Day 06 : This Rain
Agnes Martin, This Rain, 1960
Friday night, the sky opened suddenly, and the rain came pouring down. Lightning flashed and lit up the darkness, and then it all stopped just as suddenly as it began. Autumn in Oregon.
Today, I came across this image of Agnes Martin’s painting entitled “This Rain”. The gray rectangle reminded me of the dark sky from Friday’s downpour.
I Googled the painting and found the audio guide recordings from a 2016 Agnes Martin exhibit at the Guggenheim museum, which featured “This Rain”. As I listened, I was struck by the way both the curators and Agnes herself spoke about her artwork and process. The way she describes the act of painting, and I presume art making in general, as beginning not with the painting, but before that, in the act of getting clear on what is in your mind and what it is you’re feeling. She says that it’s the feeling and the thinking within you that get transferred into the work of art, and so it is important to be conscious of what it is you are meditating through repeated thought and feeling.
Below are a few quotes from the recordings that I’ll be tumbling around in my mind in the coming days.
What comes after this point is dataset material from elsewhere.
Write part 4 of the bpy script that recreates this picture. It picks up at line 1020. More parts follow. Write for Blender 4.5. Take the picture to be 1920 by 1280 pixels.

Agnes Martin always felt that her work contained some kind of emotive content, and that it wasn’t devoid of that just because the surfaces appear to be minimal and quiet.
—
Tracey Bashkoff
Curator
You can’t be in an unconscious state and paint. Because whatever is in your mind, and not the subject matter, but the feelings that you have related to that subject matter, is what you’re going to paint. So, the beginning is not actually painting, you know.
—
Agnes Martin
To be an artist, you look, you perceive, you recognize what is going through your mind. And it is not ideas. Everything you feel and everything you see and everything that your whole life goes through your mind, you know. But you have to recognize it and go with it and really feel it.